Permanently shadowed regions do not receive direct sunlight. They are typically located on the crater floor or along a section of the crater wall facing toward the pole. The regions still receive indirect sunlight, but if the temperature stays below about minus 240 degrees Fahrenheit (minus 151 degrees Celsius), the permanently shadowed area is a cold trap -- a good place for water ice to accumulate and remain stable. Cold traps were predicted for Ceres but had not been identified until now.
The researchers found dozens of sizeable permanently shadowed regions across the northern hemisphere. The largest one is inside a 10-mile-wide (16-kilometer) crater located less than 40 miles (65 kilometers) from the north pole.
Taken together, Ceres' permanently shadowed regions occupy about 695 square miles (1,800 square kilometers). This is a small fraction of the landscape -- much less than 1 percent of the surface area of the northern hemisphere.
The situation on Ceres is more similar to that on Mercury than the moon. On Mercury, permanently shadowed regions account for roughly the same fraction of the northern hemisphere. The trapping efficiency -- the ability to accumulate water ice -- is also comparable.

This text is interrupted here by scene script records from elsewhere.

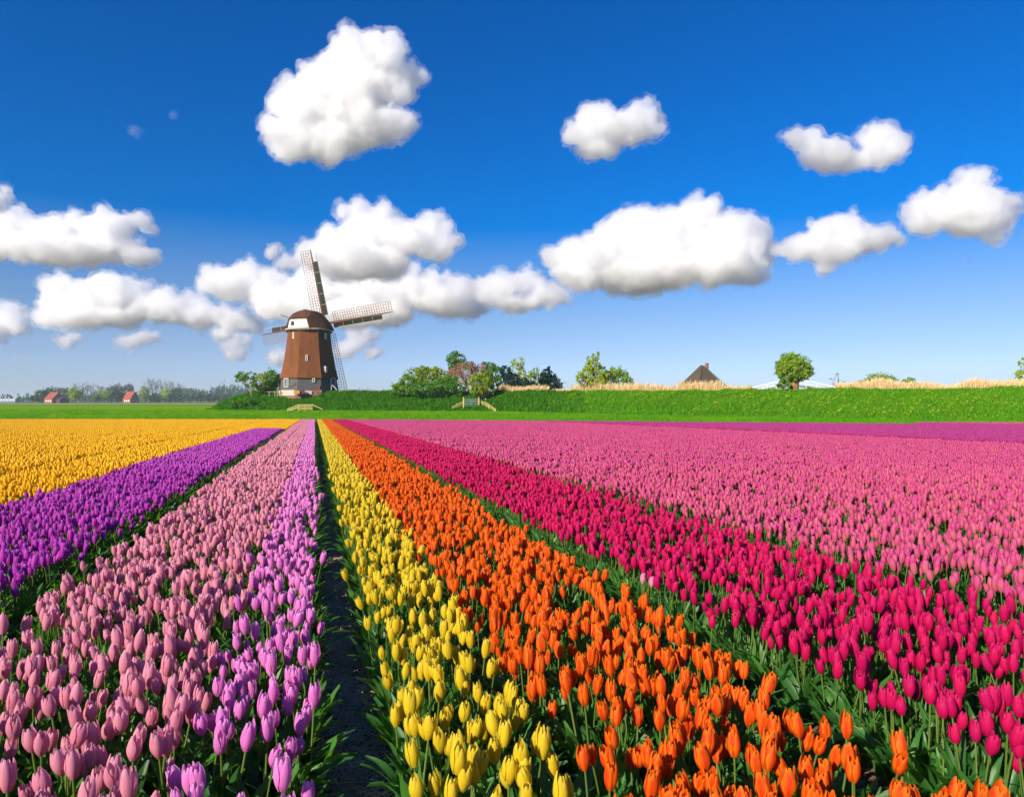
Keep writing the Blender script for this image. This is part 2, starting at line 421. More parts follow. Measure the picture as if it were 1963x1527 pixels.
# ------------------------------------------------------------------ ground
def ground_sheet():
    t = NT('meadow_grass'); co = t.coord()
    n1 = t.noise(.05, 5, .6, co); n2 = t.noise(1.1, 6, .65, t.scaled(co, (1, .35, 1))); n3 = t.noise(9, 4, .6, co)
    n4 = t.noise(.25, 5, .7, t.scaled(co, (1, .25, 1)))
    c = t.ramp(n1, [(.3, (.15, .29, .001)), (.7, (.21, .38, .001))])
    c = t.mix(t.ramp(n2, [(.35, (0, 0, 0)), (.7, (1, 1, 1))]), c, (.08, .23, .005))
    c = t.mix(t.ramp(n4, [(.62, (0, 0, 0)), (.72, (1, 1, 1))]), c, (.05, .15, .006))
    c = t.mix(t.math('MULTIPLY', n3, .5), c, (.19, .38, .01))
    # distant crop strips, laid by distance from the village road
    sep = t.n('SeparateXYZ'); t.l(co, sep.inputs[0]); y = sep.outputs[1]
    far = t.ramp(t.math('DIVIDE', y, 1000.0), [(.0, (1, 1, 1, 0)), (.20, (1, 1, 1, 0)), (.201, (.14, .27, .03, 1)), (.232, (.03, .09, .02, 1)), (.245, (.16, .27, .05, 1)), (.30, (.42, .27, .15, 1)), (.40, (.42, .27, .15, 1)), (.41, (.09, .17, .04, 1))])
    r = far.node; r.color_ramp.interpolation = 'CONSTANT'
    # the strips lie left of the dyke only
    side = t.math('LESS_THAN', sep.outputs[0], -10.0)
    c = t.mix(t.math('MULTIPLY', r.outputs[1], side), c, far)
    ax = t.math('ABSOLUTE', sep.outputs[0]); away = t.math('MAXIMUM', t.math('GREATER_THAN', y, 1050.0), t.math('MAXIMUM', t.math('GREATER_THAN', ax, 900.0), t.math('LESS_THAN', y, -60.0)))
    c = t.mix(away, c, t.ramp(t.noise(.004, 3, .6, co), [(.4, (.11, .12, .07)), (.6, (.20, .17, .12))]))
    mat = t.finish(c, .8, t.bump(n2, .5, .08), .0)
    xs = np.concatenate([np.linspace(-9000, 0, 24, endpoint=False), np.linspace(0, 2600, 90), np.linspace(2900, 9000, 12)])
    us = np.concatenate([np.linspace(0, 1, 10), 1 + np.linspace(.1, 1, 14), [2.5, 3, 4, 6, 10, 20, 40, 100, 260]])
    V = []
    for u in us:
        ye = end_Y(xs); fy = foot_Y(xs)
        Y = np.where(u <= 1, ye * .985 + 0 * u, 0)
        if u <= 1: Y = ye * .97 + (ye * .03) * u
        elif u <= 2: Y = ye + (fy - ye) * (u - 1)
        else: Y = fy + (u - 2) * 40
        z = meadow_z(xs, Y)
        if u == 0: z = z - .6
        V.append(np.stack([(xs - CX) / F * Y, Y, z], 1))
    V = np.concatenate(V); nx = len(xs)
    q = [(j * nx + i, j * nx + i + 1, (j + 1) * nx + i + 1, (j + 1) * nx + i) for j in range(len(us) - 1) for i in range(nx - 1)]
    link('meadow', np_mesh('meadow', V, q, mat, True), kind='structure')
    # ground behind and beside the camera and base plain under everything
    b = MB(); b.add([(-9000, -3000, -3.2), (9000, -3000, -3.2), (9000, 12000, -3.2), (-9000, 12000, -3.2)], [(0, 1, 2, 3)])
    b.build('ground', mat)['kind'] = 'structure'
ground_sheet()

def soil():
    t = NT('field_soil'); co = t.coord(); n = t.noise(3, 8, .7, co); n2 = t.noise(45, 5, .7, co)
    c = t.ramp(n, [(.3, (.20, .11, .07)), (.7, (.36, .21, .14))]); c = t.mix(t.ramp(n2, [(.5, (0, 0, 0)), (.72, (1, 1, 1))]), c, (.28, .20, .16))
    mat = t.finish(c, .9, t.bump(t.math('ADD', n, n2), 1.0, .03), .2)
    V, q = [], []
    ys = np.concatenate([np.linspace(-12, 8, 90), np.linspace(8.5, 90, 60)]); As = np.concatenate([np.linspace(-70, -3, 30), np.linspace(-2.5, 5, 120), np.linspace(5.5, 110, 40)])
    A, Y = np.meshgrid(As, ys); X = A - KX * Y
    px = CX + F * X / np.maximum(Y, 1)
    Yc = np.minimum(Y, np.where(Y > 1, end_Y(px) * 1.0, 1e9)); Xc = A - KX * Yc
    wob = .012 * np.sin(Yc * 7 + A * 5) + .01 * np.sin(Yc * 17 - A * 23) + rng.normal(0, .004, A.shape)
    sv = A / H; dip = np.where((sv > .05) & (sv < .27), -.05, 0)
    Z = -KS * Yc + wob + dip
    V = np.stack([Xc, Yc, Z], -1).reshape(-1, 3); nx = len(As)
    q = [(j * nx + i, j * nx + i + 1, (j + 1) * nx + i + 1, (j + 1) * nx + i) for j in range(len(ys) - 1) for i in range(nx - 1)]
    link('tulip_field_soil', np_mesh('tulip_field_soil', V, q, mat, True), kind='structure')
soil()

# ------------------------------------------------------------------ tulip beds
# colour, left and right edge (in eye heights from the furrow), near and far depth
BEDS = []
g0 = -3.46
for k in range(22): BEDS.append(('gold', g0 - 1.52, g0 - .0, 0, 200)); g0 -= 1.78
BEDS.append(('gold', -3.34, -1.62, 41, 200))
BEDS += [('purple', -3.36, -1.80, 0, 40), ('pink', -1.46, -.99, 0, 200), ('pink', -.93, -.42, 0, 200), ('lilac', -.385, .0, 0, 200),
         ('yellow', .30, .75, 0, 200), ('orange', .81, 1.78, 0, 200), ('magenta', 2.11, 3.62, 0, 200)]
s0 = 3.92
while s0 < 21.2: BEDS.append(('rose', s0, s0 + 1.62, 0, 200)); s0 += 1.80
BEDS.append(('crimson', s0, s0 + .55, 0, 200)); s0 += .66
while s0 < 49: BEDS.append(('violet', s0, s0 + 4.6, 0, 200)); s0 += 4.9
while s0 < 75: BEDS.append(('rose', s0, s0 + 3.2, 0, 200)); s0 += 3.4

def in_frame(X, Y, mx=140):
    px = CX + F * X / np.maximum(Y, .3); return (px > -mx) & (px < 1963 + mx) | (Y < 2.2) & (np.abs(X) < 2.6)
near = {}; far = {}
YS = 13.0
for (c, a, b, y0, y1) in BEDS:
    A0, A1 = a * H, b * H
    # near: single plants on a jittered lattice
    pitch = 1 / math.sqrt(DENS)
    na = max(2, round((A1 - A0) / pitch)); pa = (A1 - A0) / na
    if y0 < YS:
        ys = np.arange(.9, YS, pitch)
        aa, yy = np.meshgrid(A0 + (np.arange(na) + .5) * pa, ys)
        aa = aa + rng.uniform(-.42, .42, aa.shape) * pa; yy = yy + rng.uniform(-.45, .45, yy.shape) * pitch
        X = aa - KX * yy; keep = in_frame(X, yy, 260) & (rng.random(X.shape) > .07)
        # thin patches as in a real bed
        keep &= (np.sin(X * 3.1 + yy * 1.7) * np.sin(yy * 2.3 - X * 4.1) < .80)
        near.setdefault(c, []).append(np.stack([X[keep], yy[keep]], 1))
    nb = max(1, round((A1 - A0) / PATCH)); pb = (A1 - A0) / nb
    ys = np.arange(max(y0, YS) + PATCH / 2, 86, PATCH)
    aa, yy = np.meshgrid(A0 + (np.arange(nb) + .5) * pb, ys); X = aa - KX * yy; px = CX + F * X / yy
    keep = in_frame(X, yy, 60) & (yy < end_Y(px) - .3) & (yy < y1)
    far.setdefault(c, []).append(np.stack([X[keep], yy[keep], np.full(keep.sum(), pb / PATCH)], 1))

SHOW = 306
cand = []
singles = {}
for c, lst in near.items():
    P = np.concatenate(lst); n = len(P)
    rot = np.stack([rng.normal(0, .10, n), rng.normal(0, .10, n), rng.uniform(0, 6.283, n)], 1)
    sc = np.clip(rng.normal(1.0, .068, n), .78, 1.16); tone = rng.random(n)
    var = rng.choice(NVAR, n, p=[.19, .19, .19, .19, .19, .02, .03])
    singles[c] = [P, rot, sc, tone, var]
    ztop = -KS * P[:, 1] + .45 * sc; px = CX + F * P[:, 0] / P[:, 1]; py = HY + F * (CZ - ztop) / P[:, 1]
    for i in np.where((px > 8) & (px < 1955) & (py < 1505))[0]: cand.append((P[i, 1], c, i))
cand.sort(); chosen = {}
for _, c, i in cand[:SHOW]: chosen.setdefault(c, set()).add(i)

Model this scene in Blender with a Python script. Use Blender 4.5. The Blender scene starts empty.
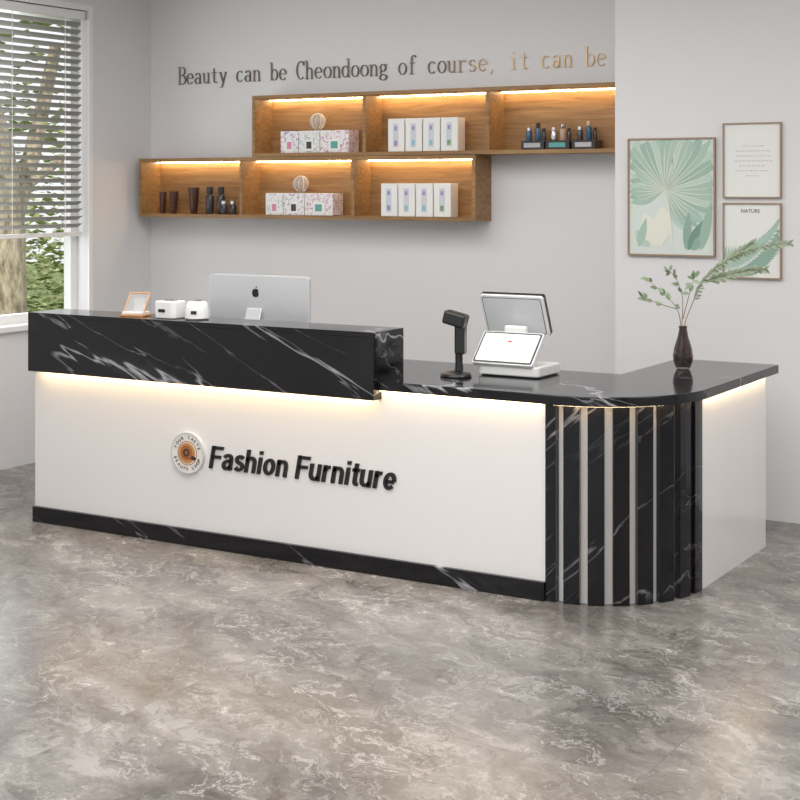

By the team's calculations, about 1 out of every 1,000 water molecules generated on the surface of Ceres will end up in a cold trap during a year on Ceres (1,682 days). That's enough to build up thin but detectable ice deposits over 100,000 years or so.
While cold traps may provide surface deposits of water ice as have been seen at the moon and Mercury, Ceres may have been formed with a relatively greater reservoir of water. Some observations indicate Ceres may be a volatile-rich world that is not dependent on current-day external sources.